The Blogspot archive of the weblog of J. Bradford DeLong, Professor of Economics and Chair of the PEIS major at U.C. Berkeley, a Research Associate of the National Bureau of Economic Research, and former Deputy Assistant Secretary of the U.S. Treasury.

Friday, December 16, 2005

Chris Lehmann does not like All the King's Men:

"Why Americans can't write political fiction." by Christopher Lehmann :

In most respects, Warren's novel has aged poorly. Its Faulknerian prose manages to be both purple and flat while its political reflections are just banal. ("Man is conceived in sin and born of corruption," runs Willie Stark's oft-quoted motto, "and he passes from the stink of the didie to the stench of the shroud"--a nugget of wisdom as hard-won as it is subtly voiced.) At the simple level of characterization, Jack Burden's odyssey is unpersuasive--his alleged innocence is more a product of tedious grad school soliloquizing than any discernible virtue.

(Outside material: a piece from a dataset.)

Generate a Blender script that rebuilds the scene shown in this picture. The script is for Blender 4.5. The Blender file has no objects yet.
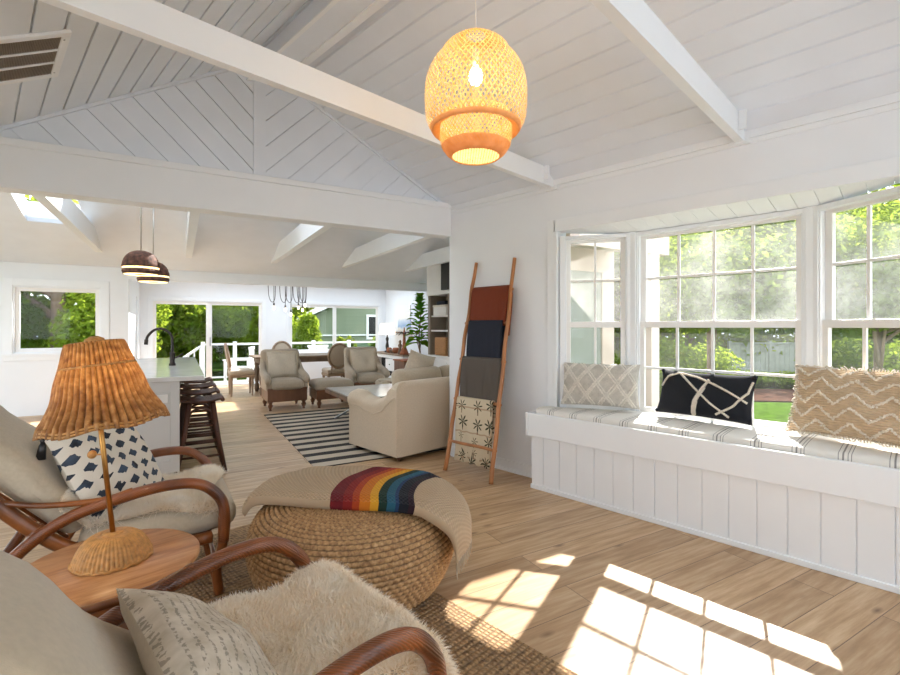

Likewise, Willie Stark's temptation of Burden into the lurid exercise of demagogic power is pasteboard populism, an opportunity to score cheap points against a discredited leader like Long--and the grievously distorted political persuasion he represented--on behalf of what is ultimately an aristocratic conception of Old South noblesse oblige. Yet Warren's overheated language of sin and corruption does hearken back to the odd moral fastidiousness that shapes so much of the obdurate badness of American political fiction...

I did not read All the King's Men as scoring cheap points against Huey Long at all...

Shows how reading is an activity that takes place between the ears, and how your mileage may vary.